Seolah lagu melayu memang pantas diejek, direndahkan, ditepikan, disingkirkan, dinomor-dua-atau-tiga-kan. Pun pada LGBT. Seolah dunia menjadi lebih baik dengan mengejek, merendahkan, menepikan, menyingkirkan, menomor-dua-atau-tiga-kan, atau nol bahkan.

Itu bukan berarti keberpihakan saya pada LGBT, bukan. Kalimat sebelum inipun bukan berarti penolakan. Jadi saya ada di kubu mana? Hambuh! Pokoknya saya tidak mau dibully karena dinilai berpihak atau tak berpihak.

Jangan membenturkan saya pada dalil-dalil agama (Islam). Kalau sampeyan sudah khatam kitab-kitab klasik yang membahas fiqh untuk waria, silakan ceramahi saya.

Begini duduk soalnya. Kalau ada fiqh yang memberi jalan tengah bagi kaum minoritas itu, artinya agama mengakomodir keberadaannya. Maka tak perlu buru-buru dibenturkan pada moral minoritas di atas. Tapi sekali lagi ini bukan menandakan keberpihakan saya atau tidak. Jadi jangan dibully.

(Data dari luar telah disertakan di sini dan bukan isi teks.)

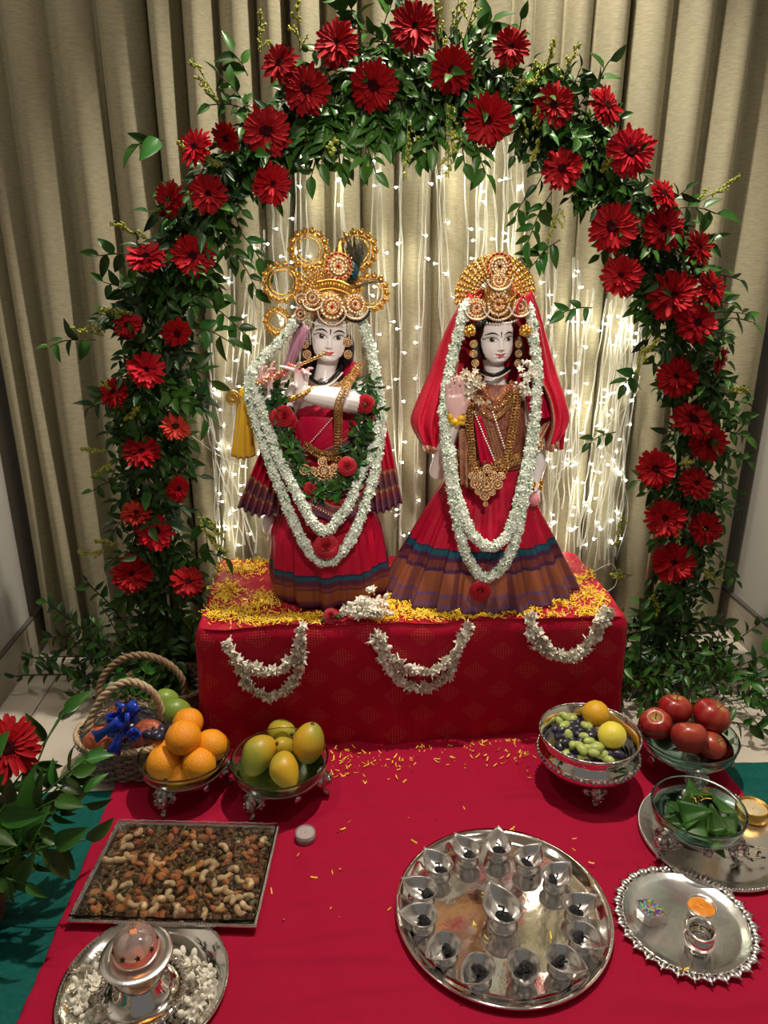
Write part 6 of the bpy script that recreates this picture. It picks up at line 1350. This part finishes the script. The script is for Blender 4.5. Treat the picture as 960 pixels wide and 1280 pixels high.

Jika suatu hari saya lihat sampeyan mendengarkan lagu melayu, takkan saya bully. Ya mau gimana wong nyatanya ada kok. ‘Kan enak menikmati lagu yang cetek-cetek saja. Tak perlu pakai pelampung. Meh.

Moral lagu bukan urusan saya. LGBT-pun demikian. Kenyataannya mereka ada. Agama macam apa yang kemudian menepikan umat manusia? Bagaimana ia disebut agama jika tak mencakup seisi alam? Katanya saja "rahmatan lil alamin".

Jadi LGBT diterima? Ya, mudah saja, asal jangan keluarga saya. Lha. Ah, sudah saya katakan sejak awal saya gamang. Kikuk.